Amistad Honors Biakolo’s ‘Foremothers’
In a six-figure agreement, Amistad’s Jennifer Baker bought North American rights to Kovie Biakolo’s debut, Foremothers. The former BuzzFeed News editor was represented by Peter Steinberg at Fletcher & Company. The nonfiction work is subtitled 500 Years of Heroines from the African Diaspora, and, according to Steinberg, it “gives a voice to the African and African-descended women who are often excised from history’s narrative.” Biakolo focuses on seven women and links them “chronologically into a greater whole, revealing a remarkable influence on history—and one in which Black women are not seen as other.” Foremothers is slated for 2024. Biakolo, who won a 2021 Lipman Fellowship from Columbia University, is currently a freelance writer.
Penguin Applauds Ackerman’s ‘Fifth Act’
For Penguin Press, Scott Moyers bought North American rights to Elliott Ackerman’s The Fifth Act: America’s End in Afghanistan. Ackerman (2034) was represented by PJ Mark at Janklow & Nesbit Associates. The publisher said the book offers “a searing ground-level reckoning with America’s ignominious endgame in Afghanistan, tracing the long arc of failure across four succeeding acts from 2001 on, culminating in the dark final act that is now playing out.” Ackerman writes both fiction and nonfiction and has been nominated for a National Book Award and three Carnegie Medals. He’s also a former White House fellow and a marine who served five tours of duty in Iraq and Afghanistan (for which he was awarded the Silver Star, the Bronze Star for Valor, and the Purple Heart). The Fifth Act is set for spring 2022.

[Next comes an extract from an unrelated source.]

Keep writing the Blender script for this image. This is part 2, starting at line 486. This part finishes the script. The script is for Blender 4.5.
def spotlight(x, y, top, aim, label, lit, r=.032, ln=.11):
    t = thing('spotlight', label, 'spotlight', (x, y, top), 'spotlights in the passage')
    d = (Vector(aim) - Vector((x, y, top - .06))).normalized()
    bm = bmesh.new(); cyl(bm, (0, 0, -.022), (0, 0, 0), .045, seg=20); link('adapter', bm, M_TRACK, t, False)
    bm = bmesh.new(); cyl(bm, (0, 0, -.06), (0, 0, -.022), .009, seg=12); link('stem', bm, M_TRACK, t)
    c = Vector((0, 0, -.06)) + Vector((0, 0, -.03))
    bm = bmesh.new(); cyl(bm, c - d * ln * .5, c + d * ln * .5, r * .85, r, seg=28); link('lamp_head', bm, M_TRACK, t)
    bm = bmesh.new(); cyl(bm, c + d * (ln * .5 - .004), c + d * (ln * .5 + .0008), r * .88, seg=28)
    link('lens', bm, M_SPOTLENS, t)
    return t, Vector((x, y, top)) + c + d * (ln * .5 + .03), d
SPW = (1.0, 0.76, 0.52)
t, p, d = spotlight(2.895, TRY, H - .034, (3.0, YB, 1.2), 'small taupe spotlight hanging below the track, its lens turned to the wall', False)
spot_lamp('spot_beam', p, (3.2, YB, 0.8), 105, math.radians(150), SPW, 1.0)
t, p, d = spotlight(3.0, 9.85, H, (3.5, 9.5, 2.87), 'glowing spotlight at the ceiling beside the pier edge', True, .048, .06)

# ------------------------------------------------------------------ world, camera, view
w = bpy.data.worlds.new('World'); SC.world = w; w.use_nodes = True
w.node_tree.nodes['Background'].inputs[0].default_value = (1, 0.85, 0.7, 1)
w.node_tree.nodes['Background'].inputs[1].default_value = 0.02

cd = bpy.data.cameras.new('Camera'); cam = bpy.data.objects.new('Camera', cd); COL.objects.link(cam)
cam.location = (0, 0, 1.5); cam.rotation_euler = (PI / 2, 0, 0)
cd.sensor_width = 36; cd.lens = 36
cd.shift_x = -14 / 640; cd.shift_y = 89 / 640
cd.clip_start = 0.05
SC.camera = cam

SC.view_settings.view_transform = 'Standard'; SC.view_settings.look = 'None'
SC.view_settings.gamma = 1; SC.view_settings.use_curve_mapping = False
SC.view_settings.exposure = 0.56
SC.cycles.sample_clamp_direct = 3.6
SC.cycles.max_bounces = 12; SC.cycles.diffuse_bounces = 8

Clark’s ‘Sisters’ Join Random House
Alexis Clark (Enemies in Love) sold a history of the country’s four Black sororities, Sisters, to Jamia Wilson and David Ebershoff at Random House. Subtitled The Untold Story of America’s Black Sororities and Their Fight for Racial and Gender Equality, the book, RH said, details “the groundbreaking women who founded [the sororities] a little over a century ago and those who followed in their footsteps”—from Zora Neale Hurston to Vice President Kamala Harris. It also describes the “outsize influence the sororities have had on transforming America and beyond.” Howard Yoon at Ross Yoon handled the world rights agreement, and Wilson and Ebershoff will co-edit the book.